_AIM OF THE EXERCISE_
Omit every picture, and retype the lines that run from the beginning of the data below through the line containing "COL = scene.collection", inclusive.
--- START OF MATERIAL ---
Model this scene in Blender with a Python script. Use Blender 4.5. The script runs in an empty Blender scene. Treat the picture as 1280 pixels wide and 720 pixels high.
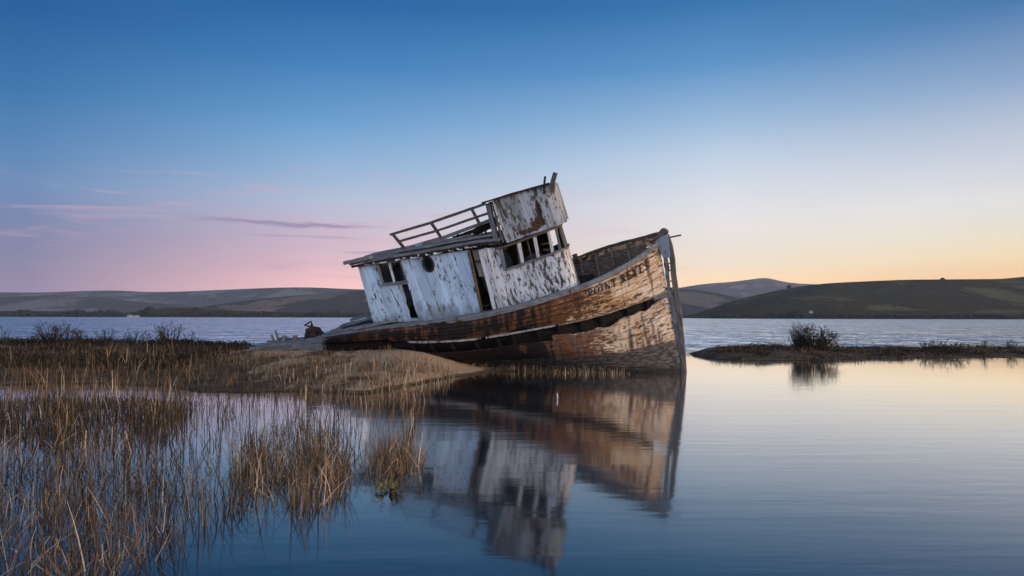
import bpy, bmesh, math, random
import numpy as np
from mathutils import Vector, Matrix

random.seed(7)
rng = np.random.default_rng(11)
R = math.radians
scene = bpy.context.scene
COL = scene.collection

# ------------------------------------------------------------------ camera
F = 924.0          # focal length in pixels of a 1280 wide picture
HC = 396.2         # row of the horizon in that picture
EYE = 1.6
cam_d = bpy.data.cameras.new('camera')
cam_d.sensor_width = 36.0
cam_d.lens = F / 1280 * 36
cam_d.shift_y = (HC - 360) / 1280
cam_d.clip_start = 0.1
cam_d.clip_end = 30000
cam = bpy.data.objects.new('camera', cam_d)
COL.objects.link(cam)
cam.location = (0, 0, EYE)
cam.rotation_euler = (R(90), R(-0.13), 0)
scene.camera = cam


def at(px, py, z=0.0):
    """point of the plane at height z seen at a picture position"""
    Y = (EYE - z) * F / (py - HC)
    return ((px - 640) / F * Y, Y)


# ------------------------------------------------------------------ node helpers
def nd(nt, typ, ins=None, **props):
    n = nt.nodes.new(typ)
    for k, v in props.items():
        setattr(n, k, v)
    for k, v in (ins or {}).items():
        s = n.inputs[k]
        if isinstance(v, bpy.types.NodeSocket):
            nt.links.new(v, s)
        else:
            s.default_value = v
    return n


def mth(nt, op, a, b=0.0, c=None, clamp=False):
    ins = {0: a, 1: b}
    if c is not None:
        ins[2] = c
    return nd(nt, 'ShaderNodeMath', ins, operation=op, use_clamp=clamp).outputs[0]


def smooth(nt, v, a, b):
    n = nd(nt, 'ShaderNodeMapRange', {'Value': v, 'From Min': a, 'From Max': b}, interpolation_type='SMOOTHSTEP')
    return n.outputs[0]


def ramp(nt, v, stops, interp='LINEAR'):
    n = nd(nt, 'ShaderNodeValToRGB', {'Fac': v})
    cr = n.color_ramp
    cr.interpolation = interp
    while len(cr.elements) > 1:
        cr.elements.remove(cr.elements[-1])
    for i, (p, c) in enumerate(stops):
        e = cr.elements[0] if i == 0 else cr.elements.new(p)
        e.position = p
        e.color = (*c, 1)
    return n.outputs['Color']


def mix(nt, f, a, b, blend='MIX'):
    n = nd(nt, 'ShaderNodeMix', data_type='RGBA', blend_type=blend)
    for i, v in ((0, f), (6, a), (7, b)):
        s = n.inputs[i]
        if isinstance(v, bpy.types.NodeSocket):
            nt.links.new(v, s)
        else:
            s.default_value = v if i == 0 else (*v, 1)
    return n.outputs[2]


def noise(nt, vec, scale, detail=5.0, rough=0.55, dist=0.0):
    return nd(nt, 'ShaderNodeTexNoise', {'Vector': vec, 'Scale': scale, 'Detail': detail, 'Roughness': rough,
                                         'Distortion': dist}).outputs['Fac']


def stretch(nt, vec, sc, loc=(0, 0, 0)):
    return nd(nt, 'ShaderNodeMapping', {'Vector': vec, 'Scale': sc, 'Location': loc}).outputs[0]


def s2l(r, g, b):
    f = lambda c: c / 12.92 if c <= 0.04045 else ((c + 0.055) / 1.055) ** 2.4
    return tuple(f(c / 255) for c in (r, g, b))


# ------------------------------------------------------------------ sky
world = bpy.data.worlds.new('World')
scene.world = world
world.use_nodes = True
wt = world.node_tree
wt.nodes.clear()
SUN_AZ, SUN_EL = 113.0, 8.0        # degrees clockwise from the view direction, and height
tc = nd(wt, 'ShaderNodeTexCoord')
gen = tc.outputs['Generated']
sep = nd(wt, 'ShaderNodeSeparateXYZ', {0: gen})
dx, dy, dz = sep.outputs
el = mth(wt, 'MULTIPLY', mth(wt, 'ARCSINE', dz), 180 / math.pi)      # degrees above the horizon
az = mth(wt, 'MULTIPLY', mth(wt, 'ARCTAN2', dx, dy), 180 / math.pi)  # degrees right of the view
eln = mth(wt, 'DIVIDE', el, 60.0, clamp=True)


def col_ramp(x, stops, tail):
    """sky colours bottom to top in one compass direction"""
    return ramp(wt, eln, [(max(0.0, math.degrees(math.atan((HC - y) / math.hypot(F, x - 640))) / 60), s2l(*c)) for y, c in stops] + tail)


TAIL = [(0.62, s2l(14, 58, 112)), (1, s2l(12, 48, 98))]
r0 = col_ramp(20, [(400, (142, 132, 158)), (345, (130, 120, 150)), (290, (124, 130, 168)), (230, (104, 140, 186)), (170, (76, 130, 183)), (100, (42, 112, 170)), (0, (2, 88, 151))], TAIL)
r1 = col_ramp(400, [(400, (246, 200, 190)), (345, (240, 194, 195)), (300, (217, 189, 206)), (250, (182, 193, 218)), (210, (148, 184, 219)), (150, (103, 159, 209)), (80, (60, 128, 188)), (0, (22, 98, 163))], TAIL)
r2 = col_ramp(900, [(400, (255, 224, 166)), (350, (255, 231, 182)), (330, (255, 241, 210)), (290, (250, 242, 234)), (250, (232, 233, 238)), (200, (200, 215, 234)), (150, (158, 190, 222)), (80, (92, 149, 202)), (0, (46, 115, 173))], TAIL)
r3 = col_ramp(1260, [(400, (255, 202, 128)), (345, (255, 213, 146)), (320, (255, 232, 180)), (290, (252, 240, 212)), (250, (240, 237, 233)), (200, (213, 218, 229)), (150, (186, 198, 218)), (100, (144, 171, 206)), (0, (68, 120, 174))], TAIL)
lin_ = lambda a, b: nd(wt, 'ShaderNodeMapRange', {'Value': az, 'From Min': a, 'From Max': b}).outputs[0]
col = mix(wt, lin_(-33.5, -14.6), r0, r1)
col = mix(wt, lin_(-14.6, 15.7), col, r2)
col = mix(wt, lin_(15.7, 34), col, r3)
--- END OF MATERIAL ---
_FINISHED ANSWER_
Model this scene in Blender with a Python script. Use Blender 4.5. The script runs in an empty Blender scene. Treat the picture as 1280 pixels wide and 720 pixels high.
import bpy, bmesh, math, random
import numpy as np
from mathutils import Vector, Matrix

random.seed(7)
rng = np.random.default_rng(11)
R = math.radians
scene = bpy.context.scene
COL = scene.collection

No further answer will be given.